Pico House

Los Angeles, California | C.1870

Photo Credit: Brandon Freitas

In the late 19th century, Los Angeles was still a small farm town, with a population of less than 6,000 in 1870. Having long existed as a part of Mexico’s state of Alta California, the small town was a diverse mix of multiple communities with its central square making up Plaza de Los Ángeles. But a massive migration westward would make the quaint town’s population soar.

As new residents and visitors poured in, Don Pio Pico, the last Mexican governor of Alta California, saw an opportunity to develop L.A.’s downtown with a luxury three-story hotel located directly on the plaza. What was then the tallest building in Los Angeles, no expense was spared on the Pico House, which included indoor plumbing, gas chandeliers, and even a French restaurant (in case someone didn’t realize it was a luxury hotel from the other features).

At first, Pico’s gamble paid off—Pico House was “the place to be” as the surrounding area grew. Hotel workers would sometimes have to send guests to stay in the hotel’s overflow rooms across the street due to the popularity of the luxurious space. The fun times at the Pico, however, would be short-lived.

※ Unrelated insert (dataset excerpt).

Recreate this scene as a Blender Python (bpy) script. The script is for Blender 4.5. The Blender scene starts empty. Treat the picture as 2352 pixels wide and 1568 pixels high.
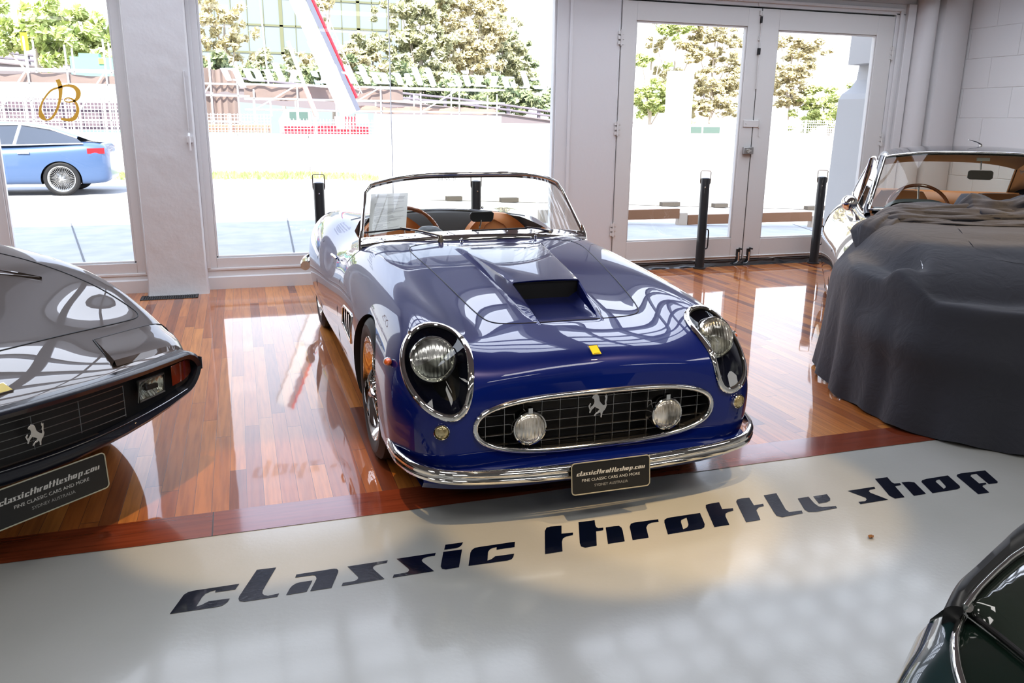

Growing to support over 10,000 residents in just ten years, L.A. outgrew the small town square, and business districts began to develop south of Pico House and the original Mexican structures. This growth, coupled with Pio Pico’s personal gambling issues and penchant for conducting fraudulent business transactions led the famous governor to lose his opulent property in 1880. Since the foreclosure, Pico House never has had long-term success, and even sits vacant today.

Now a part of the landmarked El Pueblo de Los Ángeles Historical Monument, Pico House waits for a return to its glory days of sumptuous meals and fine decor. City officials continue to debate how to resurrect Pico’s old palace–but maybe all that’s needed is a new French restaurant.